▶ Task statement:
Each line below is to be written out in full, exactly as shown.
— Begin Data lines —
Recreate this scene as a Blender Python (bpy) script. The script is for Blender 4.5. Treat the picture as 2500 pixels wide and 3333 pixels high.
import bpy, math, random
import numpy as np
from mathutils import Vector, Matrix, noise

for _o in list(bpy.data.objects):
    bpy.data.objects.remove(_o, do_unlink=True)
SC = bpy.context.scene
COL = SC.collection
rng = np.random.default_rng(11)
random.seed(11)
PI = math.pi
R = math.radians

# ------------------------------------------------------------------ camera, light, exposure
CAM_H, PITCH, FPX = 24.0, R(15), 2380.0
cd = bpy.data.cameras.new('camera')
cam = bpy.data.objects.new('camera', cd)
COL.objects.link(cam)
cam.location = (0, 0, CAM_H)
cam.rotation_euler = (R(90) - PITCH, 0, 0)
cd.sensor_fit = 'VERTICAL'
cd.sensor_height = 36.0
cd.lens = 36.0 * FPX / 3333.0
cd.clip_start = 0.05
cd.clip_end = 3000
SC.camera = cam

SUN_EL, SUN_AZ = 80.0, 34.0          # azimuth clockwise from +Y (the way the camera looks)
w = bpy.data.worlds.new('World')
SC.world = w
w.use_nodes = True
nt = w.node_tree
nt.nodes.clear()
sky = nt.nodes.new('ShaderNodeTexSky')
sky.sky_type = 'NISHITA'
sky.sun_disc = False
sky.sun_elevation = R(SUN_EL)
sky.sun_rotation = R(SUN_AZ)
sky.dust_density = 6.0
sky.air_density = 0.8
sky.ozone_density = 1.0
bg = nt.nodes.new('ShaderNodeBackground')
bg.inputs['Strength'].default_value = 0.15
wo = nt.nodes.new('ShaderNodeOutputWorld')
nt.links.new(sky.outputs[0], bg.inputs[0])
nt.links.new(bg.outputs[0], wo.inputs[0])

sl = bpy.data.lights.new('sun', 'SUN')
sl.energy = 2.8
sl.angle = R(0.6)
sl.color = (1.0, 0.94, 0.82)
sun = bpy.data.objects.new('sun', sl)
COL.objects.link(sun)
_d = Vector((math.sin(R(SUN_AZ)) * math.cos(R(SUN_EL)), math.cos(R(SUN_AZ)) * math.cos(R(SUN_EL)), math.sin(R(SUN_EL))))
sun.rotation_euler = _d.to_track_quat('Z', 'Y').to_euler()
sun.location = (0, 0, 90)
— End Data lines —
▶ Result of the exercise:
Recreate this scene as a Blender Python (bpy) script. The script is for Blender 4.5. Treat the picture as 2500 pixels wide and 3333 pixels high.
import bpy, math, random
import numpy as np
from mathutils import Vector, Matrix, noise

for _o in list(bpy.data.objects):
    bpy.data.objects.remove(_o, do_unlink=True)
SC = bpy.context.scene
COL = SC.collection
rng = np.random.default_rng(11)
random.seed(11)
PI = math.pi
R = math.radians

# ------------------------------------------------------------------ camera, light, exposure
CAM_H, PITCH, FPX = 24.0, R(15), 2380.0
cd = bpy.data.cameras.new('camera')
cam = bpy.data.objects.new('camera', cd)
COL.objects.link(cam)
cam.location = (0, 0, CAM_H)
cam.rotation_euler = (R(90) - PITCH, 0, 0)
cd.sensor_fit = 'VERTICAL'
cd.sensor_height = 36.0
cd.lens = 36.0 * FPX / 3333.0
cd.clip_start = 0.05
cd.clip_end = 3000
SC.camera = cam

SUN_EL, SUN_AZ = 80.0, 34.0          # azimuth clockwise from +Y (the way the camera looks)
w = bpy.data.worlds.new('World')
SC.world = w
w.use_nodes = True
nt = w.node_tree
nt.nodes.clear()
sky = nt.nodes.new('ShaderNodeTexSky')
sky.sky_type = 'NISHITA'
sky.sun_disc = False
sky.sun_elevation = R(SUN_EL)
sky.sun_rotation = R(SUN_AZ)
sky.dust_density = 6.0
sky.air_density = 0.8
sky.ozone_density = 1.0
bg = nt.nodes.new('ShaderNodeBackground')
bg.inputs['Strength'].default_value = 0.15
wo = nt.nodes.new('ShaderNodeOutputWorld')
nt.links.new(sky.outputs[0], bg.inputs[0])
nt.links.new(bg.outputs[0], wo.inputs[0])

sl = bpy.data.lights.new('sun', 'SUN')
sl.energy = 2.8
sl.angle = R(0.6)
sl.color = (1.0, 0.94, 0.82)
sun = bpy.data.objects.new('sun', sl)
COL.objects.link(sun)
_d = Vector((math.sin(R(SUN_AZ)) * math.cos(R(SUN_EL)), math.cos(R(SUN_AZ)) * math.cos(R(SUN_EL)), math.sin(R(SUN_EL))))
sun.rotation_euler = _d.to_track_quat('Z', 'Y').to_euler()
sun.location = (0, 0, 90)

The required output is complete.